Оперативное искусство (оператика) является интегральной частью современного военного искусства, хотя соотношение между стратегией, тактикой и оперативным искусством претерпело в современных условиях значительные изменения (см. Кокошин А.А., Балуевский Ю.Н., Потапов В.Я. О соотношении компонентов военного искусства в контексте трансформации мирополитической системы и технологических изменений. М.: ЛЕНАНД, 2015).

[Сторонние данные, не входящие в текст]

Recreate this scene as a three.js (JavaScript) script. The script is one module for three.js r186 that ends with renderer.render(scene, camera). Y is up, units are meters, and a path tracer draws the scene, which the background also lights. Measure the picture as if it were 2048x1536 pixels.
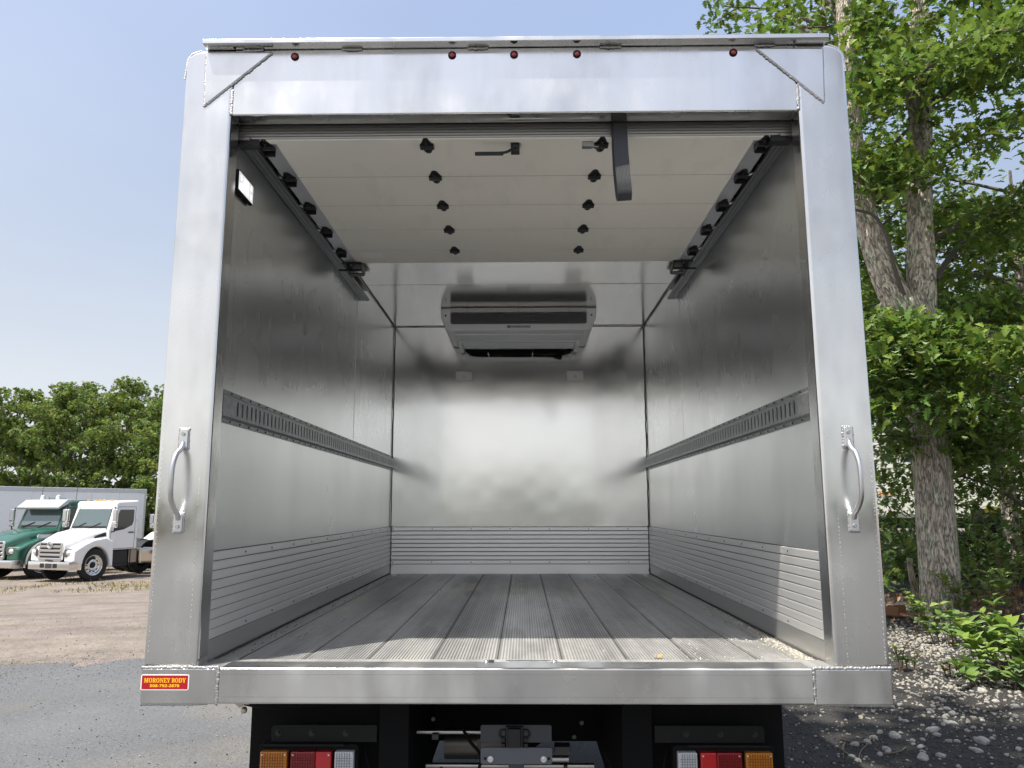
import * as THREE from 'three';
import { RoundedBoxGeometry } from 'three/addons/geometries/RoundedBoxGeometry.js';
import { mergeGeometries, toCreasedNormals } from 'three/addons/utils/BufferGeometryUtils.js';

// ---------- camera, sky, sun, exposure ----------
const S = 1.17;                                   // height of the truck's sill above the ground, metres
const scene = new THREE.Scene();
const camera = new THREE.PerspectiveCamera(52.8, 4 / 3, 0.05, 900);
camera.position.set(0.0304, S + 0.5122, 2.6381);
camera.rotation.set(0.1594, 0.014, -0.0015, 'YXZ');
camera.updateMatrixWorld(true);
const SUN = new THREE.Vector3(-0.9, 2.9, 0.92).normalize();
const sun = new THREE.DirectionalLight(new THREE.Color(1.0, 0.94, 0.84), 5.0);
sun.position.copy(SUN).multiplyScalar(60);
sun.castShadow = true; sun.shadow.mapSize.set(4096, 4096);
Object.assign(sun.shadow.camera, { left: -40, right: 25, top: 45, bottom: -25, near: 1, far: 160 });
scene.add(sun, sun.target);
{
  const skyNoise = (az, el) => { let s = 0, w = .5, k = 1; for (let o = 0; o < 5; o++) { s += w * (.5 + .5 * Math.sin(3.1 * k * az * 1.3 + 2.3 * Math.sin(5.2 * k * el + 1.7 * o + Math.sin(2.2 * k * az + o)) + o * 2.1)); w *= .55; k *= 1.9; } return s / .95; };   // thin high haze
  const W = 1024, H = 512, d = new Float32Array(W * H * 4), lerp = (a, b, t) => a + (b - a) * t;
  const stops = [[-90, .28, .27, .25], [-2, .38, .38, .37], [0, .385, .425, .45], [6, .335, .385, .445], [18, .21, .29, .42], [34, .135, .23, .425], [60, .125, .215, .42], [90, .11, .20, .39]];
  for (let j = 0; j < H; j++) for (let i = 0; i < W; i++) {
    const el = ((j + .5) / H - .5) * Math.PI, az = ((i + .5) / W - .5) * 2 * Math.PI, deg = el * 180 / Math.PI;
    const v = new THREE.Vector3(Math.cos(el) * Math.cos(az), Math.sin(el), Math.cos(el) * Math.sin(az));
    let k = 0; while (k < stops.length - 2 && deg > stops[k + 1][0]) k++;
    const a = stops[k], b = stops[k + 1], t = Math.min(1, Math.max(0, (deg - a[0]) / (b[0] - a[0])));
    const ang = Math.acos(Math.min(1, v.dot(SUN))) * 180 / Math.PI, veil = el > 0 ? .80 * Math.exp(-ang / 33) * (1 + 1.6 * Math.exp(-deg / 22)) : 0;   // the hazy air is whiter towards the sun
    const wisp = el > 0 ? 1 + .10 * Math.min(1, deg / 12) * (skyNoise(az, el) - .5) : 1;
    for (let c = 0; c < 3; c++) d[(j * W + i) * 4 + c] = lerp(a[c + 1], b[c + 1], t) * (1 + (wisp - 1) * [1.5, 1.2, .8][c]) + veil * [1.30, 1.12, .90][c];
    d[(j * W + i) * 4 + 3] = 1;
  }
  const sky = new THREE.DataTexture(d, W, H, THREE.RGBAFormat, THREE.FloatType);
  sky.mapping = THREE.EquirectangularReflectionMapping; sky.magFilter = THREE.LinearFilter; sky.needsUpdate = true;
  scene.background = sky; scene.environment = sky;
}
const renderer = new THREE.WebGLRenderer({ antialias: true });
renderer.setSize(1024, 768);
renderer.toneMapping = THREE.LinearToneMapping;
renderer.toneMappingExposure = 1.6;
renderer.shadowMap.enabled = true;

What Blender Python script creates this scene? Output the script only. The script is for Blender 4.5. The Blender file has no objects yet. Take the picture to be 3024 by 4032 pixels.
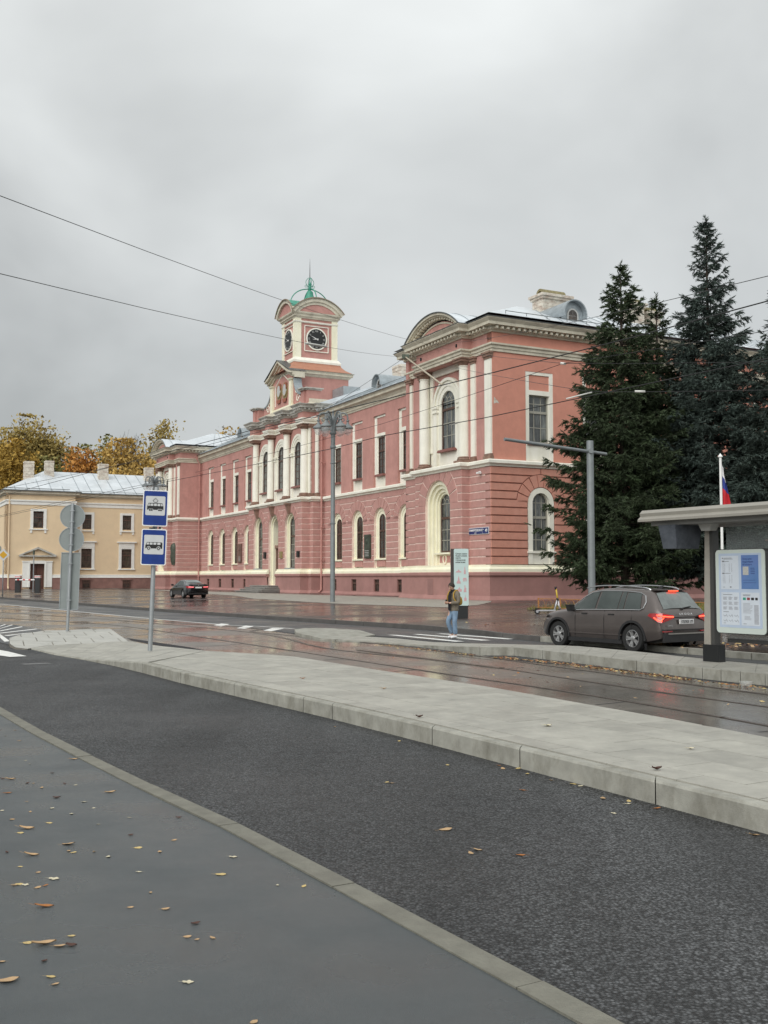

А. Свечин был глубоким знатоком проблем боевого управления, обращавшим внимание в том числе на проблемы связи, ее технического обеспечения. Можно сказать, что он в этом отношении был одним из немногих военных теоретиков своего времени, кто уделил адекватное внимание этой исключительно важной проблеме. Неудачу действий Мольтке-младшего в 1914 г. по охвату французской армии через Бельгию А. Свечин объяснил не только тем, что был нарушен план фон Шлиффена и ослаблен правый фланг (об этом ниже), но и тем, что германский план «был вовсе не продуман в отношении связи», тем, что этот преемник фон Шлиффена не справился с «задачами управления», не использовав должным образом доступные в то время телеграфные и телефонные средства. Александр Андреевич подчеркивал: «Современный фронт становится «бессильным» в случае «утраты технической связи». Это суждение А. Свечина оказалось полностью применимым к трагическим событиям июня 1941 г., когда связь была в массовом порядке нарушена противником у Западного фронта Красной армии в тактическом и оперативном звеньях.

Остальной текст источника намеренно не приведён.